Trisomie 21 - is anybody home?  [randoEDIT]
I don't even remember where this came from.  Except there was some very strong, clean LSD25 kicking around for a while in 1985 … and somewhere in the midst of it, this thing showed up in my collection. Hideous cover – some unformed monster gnawing on a female corpse.  Moloch perhaps.  And then you've got this singer trying to croon, not really pulling it off, but the mix is so out there it works anyway.  Proof that the 80s were stranger than anyone gives them credit for. 

Ventures - psychedelic venture
From 1967, of course.  Which means nobody seems to remember anything about it.  And yet we have this evidence.  Gatefold sleeve, crazy shapes and colours.  A few half-assed covers but it's the originals that stand out – titles like kandy koncoction, 1999 AD (about the future, man), endless dream, PSYCHED out, guitar psychedelics, and … 


Bongwater - ride my see-saw
More of that mid-80s lost decade, winter of hate, psychedelic stuff in which the boy-girl duo of Bongwater take on the Moody Blues classic and pay it no respect at all.  That was just the truth then.  The 60s were officially a bad trip and we (those who actually cared) were doing everything we could to bury them.  Not because we hated the memory, absolutely.  Nah, it just needed to be dead for a while, so it could be reborn.  Out of some caustic storm of superlative noise.  At least that's what it felt like. 

Terry Jacks - concrete sea
You've got to trust me on this.  There was a time when the most vilely sentimental fragments of POP poison the current world knew could cohabit (share album space) with oddly heartfelt little ditties about urban alienation, the mindless paving over of paradise, the sheer sadness inherent in being alone and alive in a world that was going poppily to hell.  What was it about 1972?   

Beatnigs - CIA
Before there was a Disposable Heroes of HipHopracy, before there was a Spearhead, there were The Beatnigs fronted by a guy named Michael Franti, and a mixed bag in every possible way.  White-Black-Asian, funk, industrial, punk, powertools, chunks of raw metal, genuine FIRE.  It all caught Jello Biafra's attention, and maybe the CIA's as well.  And man did they kick it live.  True grinding of steel.  Music that even smelled dangerous. 

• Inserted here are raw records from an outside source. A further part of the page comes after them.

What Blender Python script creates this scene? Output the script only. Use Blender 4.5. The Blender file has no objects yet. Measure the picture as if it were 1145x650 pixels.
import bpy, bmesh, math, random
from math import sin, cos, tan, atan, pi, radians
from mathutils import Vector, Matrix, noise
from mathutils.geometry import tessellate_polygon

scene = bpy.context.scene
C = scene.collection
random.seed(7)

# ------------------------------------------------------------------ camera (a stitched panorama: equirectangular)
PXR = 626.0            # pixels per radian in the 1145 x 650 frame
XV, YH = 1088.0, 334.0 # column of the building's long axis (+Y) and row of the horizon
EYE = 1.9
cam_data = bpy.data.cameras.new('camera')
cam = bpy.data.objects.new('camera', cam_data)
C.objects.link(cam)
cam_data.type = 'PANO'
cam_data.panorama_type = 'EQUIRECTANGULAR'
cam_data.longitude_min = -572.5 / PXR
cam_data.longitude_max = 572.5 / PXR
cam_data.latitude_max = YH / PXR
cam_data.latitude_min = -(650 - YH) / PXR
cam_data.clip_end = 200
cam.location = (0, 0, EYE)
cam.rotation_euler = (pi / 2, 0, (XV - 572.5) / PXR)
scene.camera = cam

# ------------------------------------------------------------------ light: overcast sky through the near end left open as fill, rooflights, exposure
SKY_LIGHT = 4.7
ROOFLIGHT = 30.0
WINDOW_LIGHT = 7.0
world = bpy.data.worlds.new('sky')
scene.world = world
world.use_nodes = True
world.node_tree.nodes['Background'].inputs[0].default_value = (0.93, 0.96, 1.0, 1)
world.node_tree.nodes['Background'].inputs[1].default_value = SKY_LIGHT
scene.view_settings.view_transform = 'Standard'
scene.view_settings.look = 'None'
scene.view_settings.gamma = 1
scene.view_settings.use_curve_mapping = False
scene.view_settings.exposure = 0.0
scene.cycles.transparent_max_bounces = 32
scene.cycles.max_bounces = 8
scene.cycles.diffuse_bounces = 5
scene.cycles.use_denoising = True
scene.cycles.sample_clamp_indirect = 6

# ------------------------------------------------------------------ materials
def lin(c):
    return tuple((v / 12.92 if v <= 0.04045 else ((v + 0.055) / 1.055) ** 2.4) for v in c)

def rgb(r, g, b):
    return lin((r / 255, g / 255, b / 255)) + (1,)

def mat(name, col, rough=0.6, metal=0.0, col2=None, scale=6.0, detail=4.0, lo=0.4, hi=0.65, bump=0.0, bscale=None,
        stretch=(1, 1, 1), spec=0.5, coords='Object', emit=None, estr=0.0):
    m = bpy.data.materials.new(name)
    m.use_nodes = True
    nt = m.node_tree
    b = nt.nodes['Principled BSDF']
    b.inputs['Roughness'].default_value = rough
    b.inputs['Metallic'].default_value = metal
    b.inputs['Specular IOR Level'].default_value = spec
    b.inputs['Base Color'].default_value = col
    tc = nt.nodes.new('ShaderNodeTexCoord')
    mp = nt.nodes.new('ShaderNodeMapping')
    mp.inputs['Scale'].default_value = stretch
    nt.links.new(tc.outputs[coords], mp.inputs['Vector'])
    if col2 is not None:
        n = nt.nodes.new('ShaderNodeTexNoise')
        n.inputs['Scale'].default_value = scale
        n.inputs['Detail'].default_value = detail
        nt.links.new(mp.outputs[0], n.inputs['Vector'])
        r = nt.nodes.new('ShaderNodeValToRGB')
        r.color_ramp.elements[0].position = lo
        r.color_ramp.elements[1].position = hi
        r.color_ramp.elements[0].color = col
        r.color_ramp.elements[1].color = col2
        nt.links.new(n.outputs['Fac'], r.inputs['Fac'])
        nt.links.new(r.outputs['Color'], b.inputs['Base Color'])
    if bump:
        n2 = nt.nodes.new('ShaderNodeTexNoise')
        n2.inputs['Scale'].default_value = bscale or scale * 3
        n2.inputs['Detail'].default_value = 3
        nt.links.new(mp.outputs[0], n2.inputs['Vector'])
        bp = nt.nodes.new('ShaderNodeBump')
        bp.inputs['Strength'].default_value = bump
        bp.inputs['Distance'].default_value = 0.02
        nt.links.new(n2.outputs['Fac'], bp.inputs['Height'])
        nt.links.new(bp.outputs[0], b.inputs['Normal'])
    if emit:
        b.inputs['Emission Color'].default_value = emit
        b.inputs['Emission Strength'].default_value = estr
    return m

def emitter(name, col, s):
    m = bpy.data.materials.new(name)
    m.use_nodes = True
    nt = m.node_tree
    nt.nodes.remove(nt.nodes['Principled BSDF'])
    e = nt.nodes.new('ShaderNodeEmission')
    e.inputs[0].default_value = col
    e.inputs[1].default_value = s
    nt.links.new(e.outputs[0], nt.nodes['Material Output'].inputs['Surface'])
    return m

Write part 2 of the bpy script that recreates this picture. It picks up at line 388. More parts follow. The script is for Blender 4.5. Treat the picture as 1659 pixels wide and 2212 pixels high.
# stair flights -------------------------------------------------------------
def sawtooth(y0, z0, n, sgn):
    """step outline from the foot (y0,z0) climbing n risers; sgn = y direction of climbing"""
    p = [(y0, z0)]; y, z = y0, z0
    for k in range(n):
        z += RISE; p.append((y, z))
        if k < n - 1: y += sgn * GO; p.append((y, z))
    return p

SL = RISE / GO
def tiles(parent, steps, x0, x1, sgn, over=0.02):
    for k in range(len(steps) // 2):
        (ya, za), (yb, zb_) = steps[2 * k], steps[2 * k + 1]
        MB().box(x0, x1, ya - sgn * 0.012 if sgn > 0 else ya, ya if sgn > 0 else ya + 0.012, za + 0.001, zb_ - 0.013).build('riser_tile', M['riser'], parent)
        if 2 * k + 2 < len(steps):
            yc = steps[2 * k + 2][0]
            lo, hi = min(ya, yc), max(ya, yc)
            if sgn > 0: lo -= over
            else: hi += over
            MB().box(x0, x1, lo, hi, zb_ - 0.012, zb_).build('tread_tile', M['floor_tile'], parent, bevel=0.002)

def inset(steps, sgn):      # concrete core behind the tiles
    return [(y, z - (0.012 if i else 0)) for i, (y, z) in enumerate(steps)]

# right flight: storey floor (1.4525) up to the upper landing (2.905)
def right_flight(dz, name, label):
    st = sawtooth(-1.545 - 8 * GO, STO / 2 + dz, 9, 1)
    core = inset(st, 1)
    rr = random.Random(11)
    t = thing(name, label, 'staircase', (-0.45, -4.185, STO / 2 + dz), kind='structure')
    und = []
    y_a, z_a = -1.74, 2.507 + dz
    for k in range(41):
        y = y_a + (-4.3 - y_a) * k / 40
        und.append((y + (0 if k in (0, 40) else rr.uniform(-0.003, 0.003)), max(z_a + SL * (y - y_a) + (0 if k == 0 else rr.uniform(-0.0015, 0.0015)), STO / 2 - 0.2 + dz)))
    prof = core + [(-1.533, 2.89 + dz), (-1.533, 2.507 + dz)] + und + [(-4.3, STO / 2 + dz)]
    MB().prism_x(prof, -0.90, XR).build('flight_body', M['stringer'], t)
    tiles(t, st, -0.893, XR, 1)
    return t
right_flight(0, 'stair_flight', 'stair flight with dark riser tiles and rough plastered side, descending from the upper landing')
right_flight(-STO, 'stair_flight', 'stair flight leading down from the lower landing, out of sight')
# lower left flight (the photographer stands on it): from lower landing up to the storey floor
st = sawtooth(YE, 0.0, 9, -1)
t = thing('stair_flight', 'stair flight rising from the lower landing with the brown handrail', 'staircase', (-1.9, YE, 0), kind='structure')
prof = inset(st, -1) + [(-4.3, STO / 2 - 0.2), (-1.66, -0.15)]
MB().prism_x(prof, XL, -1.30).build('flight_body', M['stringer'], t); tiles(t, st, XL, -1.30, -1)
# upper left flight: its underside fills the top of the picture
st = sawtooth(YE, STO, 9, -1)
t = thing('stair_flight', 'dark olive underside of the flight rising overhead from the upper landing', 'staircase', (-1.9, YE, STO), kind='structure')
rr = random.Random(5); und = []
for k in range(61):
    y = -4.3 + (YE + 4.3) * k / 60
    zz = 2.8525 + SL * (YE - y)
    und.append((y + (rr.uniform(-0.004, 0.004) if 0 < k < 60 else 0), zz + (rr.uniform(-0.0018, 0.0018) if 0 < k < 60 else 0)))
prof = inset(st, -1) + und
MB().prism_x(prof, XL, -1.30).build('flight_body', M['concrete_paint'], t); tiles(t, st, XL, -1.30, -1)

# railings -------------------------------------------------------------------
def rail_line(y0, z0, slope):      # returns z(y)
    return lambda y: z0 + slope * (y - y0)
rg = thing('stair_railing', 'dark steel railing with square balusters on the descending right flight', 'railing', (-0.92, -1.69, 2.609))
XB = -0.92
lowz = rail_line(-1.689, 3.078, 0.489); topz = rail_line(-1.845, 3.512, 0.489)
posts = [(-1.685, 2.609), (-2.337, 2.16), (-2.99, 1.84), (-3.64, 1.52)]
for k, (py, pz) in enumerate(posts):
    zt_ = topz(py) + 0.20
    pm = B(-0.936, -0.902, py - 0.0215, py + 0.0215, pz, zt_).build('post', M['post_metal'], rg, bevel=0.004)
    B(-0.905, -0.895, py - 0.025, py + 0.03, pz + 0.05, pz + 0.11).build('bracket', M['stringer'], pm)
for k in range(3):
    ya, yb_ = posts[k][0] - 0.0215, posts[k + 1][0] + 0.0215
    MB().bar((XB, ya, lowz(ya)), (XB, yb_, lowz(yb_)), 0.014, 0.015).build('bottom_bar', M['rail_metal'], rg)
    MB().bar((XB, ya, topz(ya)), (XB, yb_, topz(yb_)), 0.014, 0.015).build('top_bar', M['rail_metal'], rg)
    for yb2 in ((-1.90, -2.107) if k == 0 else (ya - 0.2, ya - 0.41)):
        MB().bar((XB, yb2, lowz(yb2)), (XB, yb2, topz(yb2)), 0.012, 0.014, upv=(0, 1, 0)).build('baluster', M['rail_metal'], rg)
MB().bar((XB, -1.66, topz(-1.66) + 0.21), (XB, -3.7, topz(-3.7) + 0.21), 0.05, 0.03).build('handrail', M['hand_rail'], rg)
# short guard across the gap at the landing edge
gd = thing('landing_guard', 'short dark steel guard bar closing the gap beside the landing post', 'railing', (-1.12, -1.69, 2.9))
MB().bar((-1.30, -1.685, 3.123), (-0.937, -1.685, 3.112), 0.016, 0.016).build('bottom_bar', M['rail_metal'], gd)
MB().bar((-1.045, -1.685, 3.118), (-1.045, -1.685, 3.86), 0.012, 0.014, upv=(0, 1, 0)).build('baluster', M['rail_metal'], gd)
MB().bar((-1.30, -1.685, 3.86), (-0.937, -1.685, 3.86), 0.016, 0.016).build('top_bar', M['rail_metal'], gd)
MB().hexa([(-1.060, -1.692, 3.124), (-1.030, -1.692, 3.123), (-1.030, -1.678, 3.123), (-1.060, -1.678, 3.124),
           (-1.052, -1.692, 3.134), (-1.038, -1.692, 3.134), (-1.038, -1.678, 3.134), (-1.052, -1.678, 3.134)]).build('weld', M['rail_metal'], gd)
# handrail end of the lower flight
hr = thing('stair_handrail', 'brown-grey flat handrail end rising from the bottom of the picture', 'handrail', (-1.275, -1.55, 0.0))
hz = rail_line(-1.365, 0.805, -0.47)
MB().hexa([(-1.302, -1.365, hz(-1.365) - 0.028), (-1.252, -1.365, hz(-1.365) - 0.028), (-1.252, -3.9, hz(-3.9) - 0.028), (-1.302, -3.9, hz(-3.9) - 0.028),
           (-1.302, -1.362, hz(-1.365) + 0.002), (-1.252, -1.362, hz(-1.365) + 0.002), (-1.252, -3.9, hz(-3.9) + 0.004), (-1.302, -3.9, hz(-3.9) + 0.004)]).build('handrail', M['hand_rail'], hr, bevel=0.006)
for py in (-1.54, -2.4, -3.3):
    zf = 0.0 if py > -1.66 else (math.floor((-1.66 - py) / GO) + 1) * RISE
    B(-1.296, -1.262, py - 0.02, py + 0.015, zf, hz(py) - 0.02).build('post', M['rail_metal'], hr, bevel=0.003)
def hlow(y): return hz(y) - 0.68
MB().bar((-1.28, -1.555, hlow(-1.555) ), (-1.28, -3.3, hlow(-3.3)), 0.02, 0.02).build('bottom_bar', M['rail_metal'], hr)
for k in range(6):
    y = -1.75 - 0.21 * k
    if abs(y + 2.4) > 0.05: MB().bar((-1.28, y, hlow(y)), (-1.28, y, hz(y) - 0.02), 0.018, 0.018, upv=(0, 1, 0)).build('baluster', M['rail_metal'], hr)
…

Lieutenant Pigeon - moldy old dough
1972 again.  What is it about that year?  Monster hit in Britain where they still seem to remember it.  But not over here.  The song itself seems to be about a certain tendency in medieval times for folks to go mad after eating bread baked from mouldy old dough, research into which would eventually give us LSD.  This is true.

Jarvis Street Revue - Mr Oil Man
I can't even remember the guy's name.  Michael maybe?  He was a teenager, lived in the house behind mine, down some suburban dead end (it doesn't matter what town, all suburbs are the same, in memory anyway, in 1970 when you're ten years old).  Michael had a band and every now and then they'd jam in his basement.  We younger kids would hop the fence, sneak up and listen, smell the incense they had burning, no doubt to mask the POT smell.  But we weren't that hip yet, just trading Beatles bullshit, how they broke up because Paul was dead, killed by a Walrus while high on LSD.  Anyway, this The Jarvis Street Revue, straight outa Thunder Bay, reminding me of what Michael's band must've sounded like.  Except they were better.  The Jarvis Street Revue, that is.  And environmentally conscious.  

Dali's Car - Dali's Car
It made sense on paper.  Take Peter Murphy lead singer of recently disbanded Bauhaus and put him in a room with Mick Karn, instrumental genius from recently disbanded Japan – see what happens.  What happened was an album that didn't quite add up.  It just sounded like Peter Murphy and Mick Karn in the same room, but not really getting along.  But the lead off track was cool.